Il dialogo si sposta ai tempi del confine fra le due città. “Quand’ero ragazzo correvo fra le due “Gorizie”, in occasione della Giornata del confine aperto, ed era diverso. Oggi l’opportunità che le due città hanno non è sfruttata appieno. Il passato non si può cambiare. Possiamo fare qualcosa per cambiare il futuro. Finora è stato fatto tantissimo, per sancire l’unione e la coesistenza. Il mio sogno qual è? Che Slovenia e Italia, insieme, vadano oltre questo confine che non c’è più, siano in grado di creare una città unica. Sono convinto che la vostra generazione, che non porta il fardello del passato sulle proprie spalle, sarà in grado di unire due città in una sola.
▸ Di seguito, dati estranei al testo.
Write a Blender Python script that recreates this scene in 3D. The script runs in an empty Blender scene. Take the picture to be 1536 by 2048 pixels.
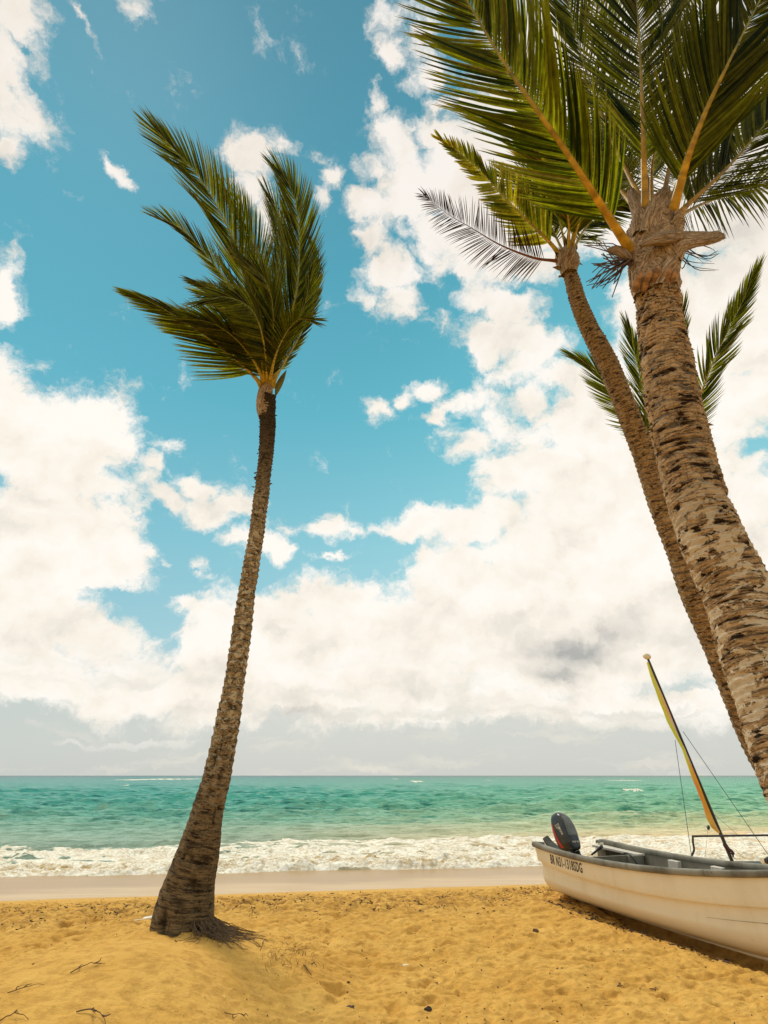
import bpy, math, random
import numpy as np
from mathutils import Vector, Matrix
sc = bpy.context.scene
rad = math.radians

# ------------------------------------------------------------------ camera
F = 1150.0; CZ = 1.6                      # focal length in photo pixels (1536 wide), eye height
PITCH = math.atan(527 / F); CP, SP = math.cos(PITCH), math.sin(PITCH)
cam = bpy.data.cameras.new("camera"); camo = bpy.data.objects.new("camera", cam)
sc.collection.objects.link(camo); sc.camera = camo
cam.sensor_fit = 'HORIZONTAL'; cam.sensor_width = 36; cam.lens = 36 * F / 1536
cam.clip_start = 0.05; cam.clip_end = 20000
camo.location = (0, 0, CZ); camo.rotation_euler = (math.pi / 2 + PITCH, 0, 0)

def ray(px, py):                          # viewing direction of a photo pixel, unit depth
    u, v = (px - 768) / F, (1024 - py) / F
    return np.array([u, CP - v * SP, SP + v * CP])
def at(px, py, Y):                        # the point of that direction on the plane y = Y
    r = ray(px, py); return np.array([0, 0, CZ]) + r * (Y / r[1])
def dirn(px, py):
    r = ray(px, py); return r / np.linalg.norm(r)

# ------------------------------------------------------------------ light
SUN_EL, SUN_AZ = rad(58), rad(-38)        # azimuth from +Y towards +X
sd = Vector((math.sin(SUN_AZ) * math.cos(SUN_EL), math.cos(SUN_AZ) * math.cos(SUN_EL), math.sin(SUN_EL)))
sl = bpy.data.lights.new("sun", 'SUN'); sl.energy = 2.6; sl.angle = rad(17); sl.color = (1.0, .93, .80)
slo = bpy.data.objects.new("sun", sl); sc.collection.objects.link(slo)
slo.rotation_euler = sd.to_track_quat('Z', 'Y').to_euler(); slo.location = (0, 0, 30)
sc.view_settings.view_transform = 'Standard'; sc.view_settings.look = 'None'
sc.view_settings.exposure = 0.0; sc.view_settings.gamma = 1.0
sc.render.film_transparent = False
sc.cycles.max_bounces = 8; sc.cycles.transparent_max_bounces = 8

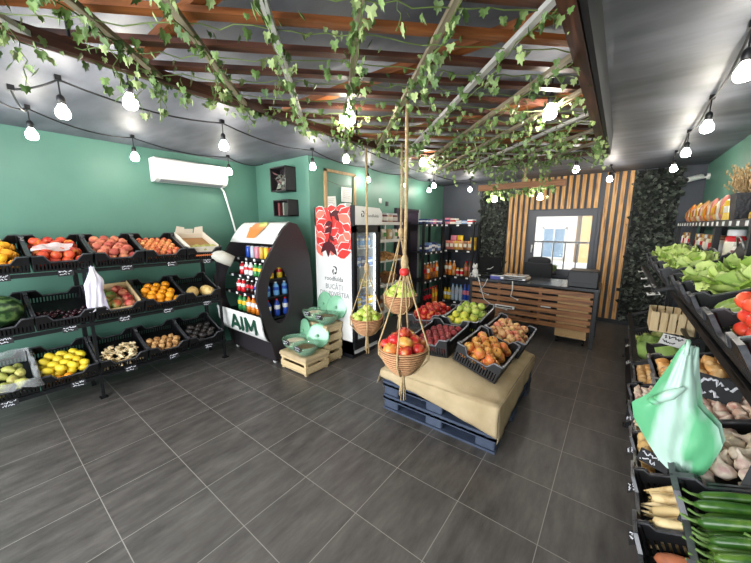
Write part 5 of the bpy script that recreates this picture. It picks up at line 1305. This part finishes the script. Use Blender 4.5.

Se l’Europa fosse in grado di finanziare quest’unione, potrebbe mandare un segnale a se stessa e raggiungere lo spirito europeo”.
Un anelito di coesione che potrebbe indicare una giusta direzione agli stessi Balcani “in cerca d’identità”. E sulla questione linguistica, Pahor ricorda la commozione di quel giorno di maggio a Strasburgo, quando poté comunicare in lingua slovena dopo aver innalzato la bandiera del proprio Paese. Anche se in realtà l’emozione più forte resta la preghiera comune con il presidente italiano, “il momento più bello, perché non era solo la coesistenza di due popoli, ma l’amicizia e la volontà di costruire qualcosa insieme”.
Al canto di “Don’t look back in anger” degli Oasis – riproposto dal coro liceale – fa seguito il profondo inno alla pace “Imagine” di John Lennon, coronato dalle conclusive parole di monsignor Redaelli: citando Papa Francesco ha ribadito come “i giovani non sono il futuro, sono l’oggi. Hanno voglia di costruire qualcosa di bello, e questa serata lo ha dimostrato”.